A member of the American Academy of Arts and Sciences (since 1995) and the American Philosophical Society (since 2008),[11] and a Fellow of Society of Antiquaries of London (since 2021), Koerner has served on the boards of the Isabella Stewart Gardner Museum, the Yale University Art Gallery, the Frick Art Reference Library, the Warburg Institute, Ralston College, and the American Academy in Berlin. He received a Guggenheim Fellowship for his research on Reformation art (2006-7) and has served as visiting professor at the University of Konstanz (1991) and the Kunsthistorisches Institut in Florenz. In 2009, Koerner was one of three recipients of the Andrew W. Mellon Foundation's Distinguished Achievement Award, which funded an academic and creative project on homemaking (geographic, architectural, and psychic) in Vienna from Otto Wagner to the present day. Based at Harvard, the project produced the 2013 Slade Lectures series "City of Dreams" and the documentary film written, produced, and directed by Koerner, The Burning Child.[12][13] Koerner has been primary advisor of some twenty-five doctoral dissertations completed at Harvard, the Courtauld Institute, University College London, and Frankfurt University.
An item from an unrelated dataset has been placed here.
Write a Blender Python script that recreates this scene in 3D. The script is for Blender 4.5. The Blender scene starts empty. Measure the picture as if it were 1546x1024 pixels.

In 2020 the College Art Association honored him with its 2020 Distinguished Lifetime Achievement Award for Writing on Art.[14] He a member of the Executive Committee of Harvard's Center for Jewish Studies and currently (until 2027)
Koerner serves currently as Chair of Harvard's Department of History of Art and Architecture.
In 2003, Koerner married Margaret K Koerner (born Margaret Lendia Koster), also an art historian; a previous marriage ended in divorce.[15]